The church needs men and women with Keller’s uncanny ability to synthesize insights from wide-ranging sources. Rarely have I heard or read Tim Keller and not been stimulated to think more deeply and wisely, as well as to feel (or wish to feel) more affection for Christ. His greatest gift to the church has been the combination of his fertile mind and warm heart. Yet the church needs more than Tim Keller and those like him. This shouldn’t be controversial or surprising, should it? ‘The eye cannot say to the hand, “I don’t need you!” And the head cannot say to the feet, “I don’t need you!”’ (1 Cor 12:21). Likewise, the church which tries to grow into a balanced and healthy body using only one or two body parts will become anything but.

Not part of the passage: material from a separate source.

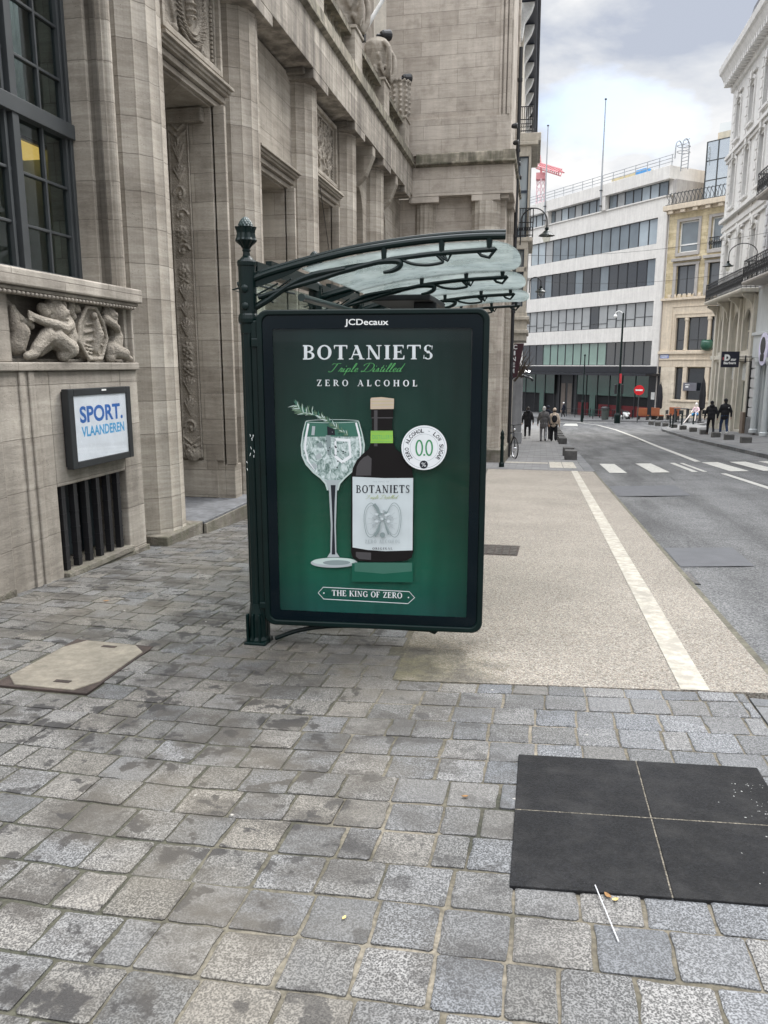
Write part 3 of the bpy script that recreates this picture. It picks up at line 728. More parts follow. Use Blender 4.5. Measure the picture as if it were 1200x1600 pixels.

If nothing else, I hope this book encourages many readers to mine the spiritual and intellectual resources that so shaped and animated Keller’s thought. In years past I did it by scouring articles, podcasts, and footnotes, scribbling authors’ names and book titles down and looking them up later in libraries and on iTunes and Amazon. I still remember the thrill of stumbling upon all the audio lectures for Keller and Clowney’s D.Min preaching course from Reformed Theological Seminary, Preaching Christ in a Post-Modern World, on the now-defunct iTunes University platform. I then found the accompanying syllabus as a badly-scanned 188-page PDF somewhere online. For the next few weeks I soaked up the stimulating lectures while doing repetitive manual labour at my cabinet-making job. That experience alone led to permanent shifts in my understanding of sanctification, preaching, and the dynamics of sin in both the preacher’s and listener’s hearts. It was through Keller that I was introduced to Luther’s Shorter Catechism, Lovelace’s Dynamics of Spiritual Life, Edwards’ The Nature of True Virtue, Chalmers’ The Expulsive Power of a New Affection, and other gold mines.
It brings me joy to think of many others now being ushered into those rich deposits, for in them the believer discovers more of Christ and more of the Scriptures which testify to Him.